The first public hint of the secret relationship came in President Bush’s speech to Congress September 20, when he unexpectedly named the Islamic Movement of Uzbekistan, an Islamic fundamentalist opposition group, as a US target. It is doubtful that Bush could have pronounced the country’s name properly, let alone located Uzbekistan on a map, if it were not for that fact that US policy-makers have long had their eye on this country of 25 million, the most populous of the five former Soviet republics in Central Asia.

According to a report in the Washington Post, “[T]he Uzbek military has sent officers and senior members to American military schools for leadership and tactical training. American Special Forces units have visited the country as often as four times a year to train Uzbek troops.”

This relationship has developed even as the Uzbek government has cracked down on domestic opposition, jailing as many as 7,000 people, a large number of them Islamic fundamentalists. Many of those arrested have been tortured and beaten by government security forces. The Karimov government maintains severe press censorship and other restrictions on democratic rights.

The Pentagon has seized on the largely closed character of Uzbek society as a positive advantage for its military operations.

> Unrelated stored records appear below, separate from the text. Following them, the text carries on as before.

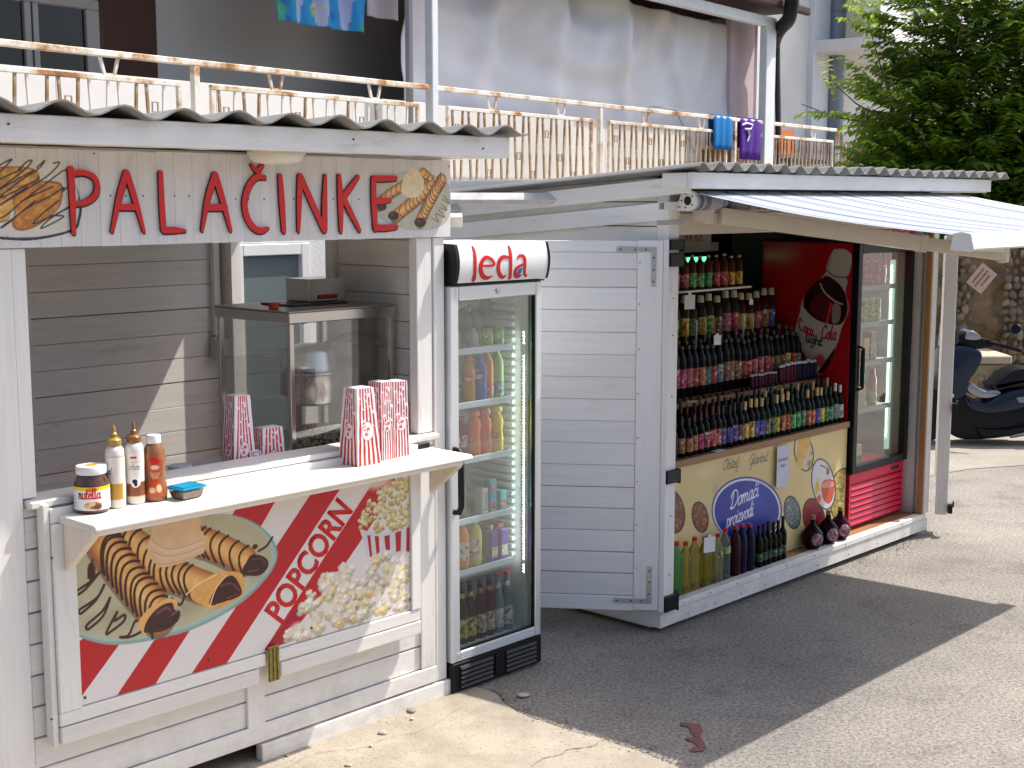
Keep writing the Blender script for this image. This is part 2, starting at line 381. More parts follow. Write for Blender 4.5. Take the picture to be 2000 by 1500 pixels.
        if cut:
            k = (al[:-1, :-1] + al[1:, 1:] + al[:-1, 1:] + al[1:, :-1]).reshape(-1) > 1.6; F = F[k]
            used = np.unique(F); mp = np.full(len(V), -1); mp[used] = np.arange(len(used)); V = V[used]; F = mp[F]; im = im.reshape(-1, 3)[used]
        me = bpy.data.meshes.new(name); me.vertices.add(len(V)); me.vertices.foreach_set('co', V.astype(np.float32).ravel())
        me.loops.add(F.size); me.loops.foreach_set('vertex_index', F.ravel().astype(np.int32))
        me.polygons.add(len(F)); me.polygons.foreach_set('loop_start', np.arange(0, F.size, 4, dtype=np.int32))
        me.update(calc_edges=True); me.validate()
        c = np.clip(im.reshape(-1, 3) / 255, 0, 1); lin = np.where(c <= 0.04045, c / 12.92, ((c + 0.055) / 1.055) ** 2.4)
        at = me.color_attributes.new('col', 'BYTE_COLOR', 'POINT')
        at.data.foreach_set('color', np.concatenate([lin, np.ones((len(lin), 1))], 1).astype(np.float32).ravel())
        me.materials.append(m or M_PRINT); me.shade_smooth()
        return inst(name, me, parent, None, 0, label, kind)
# hand lettering strokes: width, list of polylines (x-height 1)
GL = {
 'a': (0.95, [[(.75, .85), (.4, 1), (.1, .6), (.15, .1), (.45, 0), (.72, .4)], [(.76, 1), (.7, .3), (.8, 0), (.95, .1)]]),
 'b': (0.9, [[(.15, 1.9), (.1, .1), (.4, 0), (.75, .35), (.65, .9), (.3, .95), (.12, .6)]]),
 'c': (0.8, [[(.68, .8), (.45, 1), (.12, .65), (.15, .15), (.45, 0), (.75, .2)]]),
 'ć': (0.8, [[(.68, .8), (.45, 1), (.12, .65), (.15, .15), (.45, 0), (.75, .2)], [(.4, 1.3), (.62, 1.65)]]),
 'č': (0.8, [[(.68, .8), (.45, 1), (.12, .65), (.15, .15), (.45, 0), (.75, .2)], [(.25, 1.6), (.42, 1.3), (.62, 1.6)]]),
 'd': (0.95, [[(.7, .8), (.4, 1), (.1, .6), (.15, .1), (.45, 0), (.7, .4)], [(.78, 1.9), (.7, .3), (.8, 0), (.95, .1)]]),
 'e': (0.8, [[(.12, .5), (.6, .62), (.6, .9), (.35, 1), (.1, .6), (.15, .1), (.45, 0), (.75, .2)]]),
 'g': (0.95, [[(.72, .85), (.4, 1), (.1, .6), (.2, .1), (.5, .1), (.72, .5)], [(.76, 1), (.7, -.5), (.4, -.85), (.1, -.6)]]),
 'h': (0.95, [[(.15, 1.9), (.1, 0)], [(.12, .6), (.45, 1), (.68, .8), (.7, 0), (.9, .1)]]),
 'i': (0.45, [[(.15, 1), (.12, .15), (.3, 0), (.45, .1)], [(.18, 1.35), (.22, 1.42)]]),
 'j': (0.5, [[(.25, 1), (.22, -.5), (0, -.8), (-.2, -.6)], [(.28, 1.35), (.32, 1.42)]]),
 'l': (0.5, [[(.2, 1.9), (.12, .2), (.3, 0), (.5, .1)]]),
 'm': (1.35, [[(.1, 1), (.08, 0)], [(.1, .6), (.38, 1), (.55, .8), (.55, 0)], [(.56, .6), (.85, 1), (1.02, .8), (1.02, .15), (1.2, 0), (1.35, .1)]]),
 'n': (0.95, [[(.1, 1), (.08, 0)], [(.1, .6), (.4, 1), (.62, .8), (.62, .15), (.78, 0), (.95, .1)]]),
 'o': (0.9, [[(.45, 1), (.1, .65), (.15, .1), (.45, 0), (.75, .4), (.65, .9), (.45, 1), (.9, .85)]]),
 'p': (0.9, [[(.15, 1), (.05, -.8)], [(.12, .6), (.4, 1), (.75, .7), (.65, .15), (.3, 0), (.1, .2)]]),
 'r': (0.7, [[(.1, 1), (.08, 0)], [(.1, .5), (.35, .95), (.62, .9)]]),
 't': (0.55, [[(.22, 1.6), (.15, .2), (.35, 0), (.55, .15)], [(0, 1.05), (.45, 1.05)]]),
 'v': (0.85, [[(.05, 1), (.3, 0), (.65, .9), (.85, .9)]]),
 'z': (0.8, [[(.08, .95), (.6, .95), (.1, .05), (.4, .1), (.75, 0)]]),
 'D': (1.5, [[(.35, 1.9), (.25, .2), (0, .05), (.3, -.1), (.8, 0), (1.3, .6), (1.2, 1.5), (.7, 1.9), (.1, 1.7), (-.1, 1.2)]]),
 'O': (1.4, [[(.7, 1.9), (.1, 1.3), (.15, .3), (.6, 0), (1.1, .5), (1.1, 1.4), (.7, 1.9), (.4, 1.4)]]),
 'G': (1.4, [[(1.1, 1.6), (.7, 1.9), (.15, 1.3), (.15, .4), (.6, 0), (1.05, .5), (1.1, .9)], [(.7, .9), (1.15, .9), (1.0, -.5), (.5, -.8)]]),
 'C': (1.3, [[(1.1, 1.5), (.8, 1.9), (.2, 1.3), (.15, .4), (.6, 0), (1.1, .3)]]),
 'L': (1.0, [[(.3, 1.9), (.15, .1), (.9, 0)]]),
}
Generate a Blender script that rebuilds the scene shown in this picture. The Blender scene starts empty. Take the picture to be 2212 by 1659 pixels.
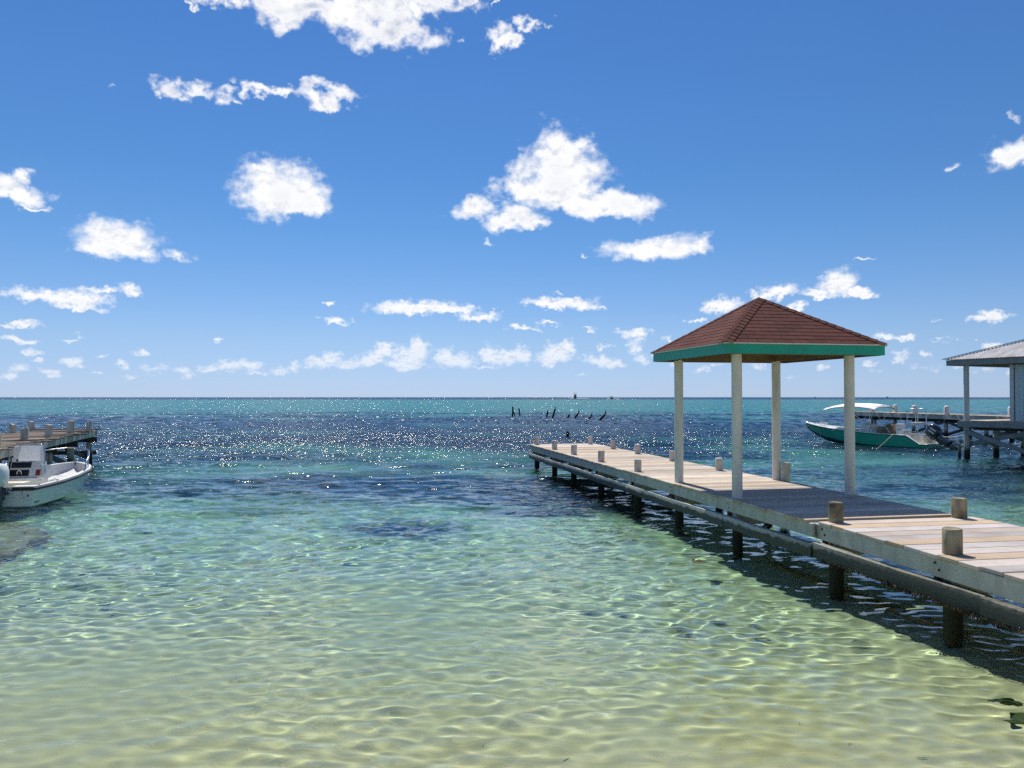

One Air Force officer gloated to the press that there would be no CNN footage of US warplanes taking off from Uzbek airfields. Uzbek government spokesman Jumaev confirmed this, saying that the ban “is not just because of our Ministry of Defense. This is what the Pentagon wants as well.”

Only a few weeks before the September 11 terrorist attack on the World Trade Center and the Pentagon, the New York Times published an editorial condemning political and religious repression in Uzbekistan and warning that the Karimov government, like Iran under the Shah, was creating the conditions for a fundamentalist-led revolt. Fears for the stability of the pro-US regime are undoubtedly part of the economic and political equation that underlies the present war in neighboring Afghanistan, which is being undertaken to establish American hegemony in the oil-rich region.